Para bajar la comida fuimos a caminar. Y encontramos semillas de pedo chino, mis hijos no sabían que existían y yo me había olvidado. En una piedra y con babas, hicimos la magia del olor y les contamos una anécdota: "En nuestra época poníamos estas semillas en las aulas y los profesores tenían que suspender las clases porque el olor era insoportable".
Mi prima Gabi me dijo: "¿Valen, te acuerdas lo libres que éramos? Nuestros papás se sentaban a la conversa en la sala de la casa y nosotros, con tu ñaño y el mío, montábamos caballo el día entero, íbamos a la laguna y cuando teníamos hambre o frío regresábamos a la casa".
Nuestros hijos estaban atentísimos a los recuerdos que contábamos con mi prima, a pesar de que eran más risas que palabras.
Mi abuela nos llamó a decir que estaba en camino con mi tía y unas amigas. Nos pidió que las esperemos para ir juntas a visitar el reloj del sol, la verdadera mitad del mundo. Mi abuela tenía mucha ilusión de conocer el jardín botánico de pencos que han cultivado con mucho esmero mi prima Gabi y su esposo.
En el instante en que la vi bajarse del auto tuve otro recuerdo. Hace más de 12 años fue la inauguración de este lugar turístico. Mi abuelo y mi abuela estaban sentados en una piedra gigante. Les tomé la última foto juntos. Al poco tiempo él murió.
Me dio nostalgia, pero a la vez sentí paz al ver a mi abuela disfrutar el momento con tanto entusiasmo.
Mi tío Diego nos invitó a dormir en la hostería, pero antes de ir, pasamos por un restaurante típico para tomar chocolate caliente con bizcochos, cosas tradicionales que no puedo dejar pasar.

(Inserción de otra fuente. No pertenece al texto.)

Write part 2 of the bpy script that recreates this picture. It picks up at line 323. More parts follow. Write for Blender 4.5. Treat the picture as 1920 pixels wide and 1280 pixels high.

Mis hijos estaban impresionados de que el queso de hoja viniera envuelto en la hoja de achira, dentro de una funda plástica. "No hay lógica para la ecología", dijo la Amalia, de siete años. Este comentario me descolocó porque yo, a esa edad, solo pensaba en comer, no me fijaba en las envolturas de nada.
En la noche nos instalamos en la habitación M. Mis hijos me pidieron que prendiera la chimenea. Yo, sobradísima, intenté prenderla como lo hacían mi ñaño y mi primo. El truco era hacer una pirámide con los troncos secos y poner hojas de eucalipto, pero del recuerdo no pasó porque ni una chispa se prendió.
El Pacaí puso un tutorial de YouTube y la chimenea se encendió como por arte de magia.
-Oigan niños, ¿qué huele tan feo? Pregunté.
-¿Se habrá roto una tubería? Respondió el Rodri.
-No. Yo boté todas esas semillas que cogimos con la Gabi y las puse en la chimenea para que se prenda más rápido. Dijo Amalia
-Amalia, esos eran los pedos chinos. Le gritó el Pacaí.
-Pero, funcionó. Respondió ella.
Pensé que lo mejor sería cambiarnos de habitación. Me puse a recoger las cosas, pero, antes de seguir ordenando, nos acostamos un rato, a pesar del pésimo olor, y nos quedamos profundamente dormidos.
Nos despertamos con el sol de la mañana. Los niños se pusieron su terno de baño para ir a la piscina. Me acordé que esa misma era mi rutina, abrir el ojo y despertarle a mi papá para entrar al agua.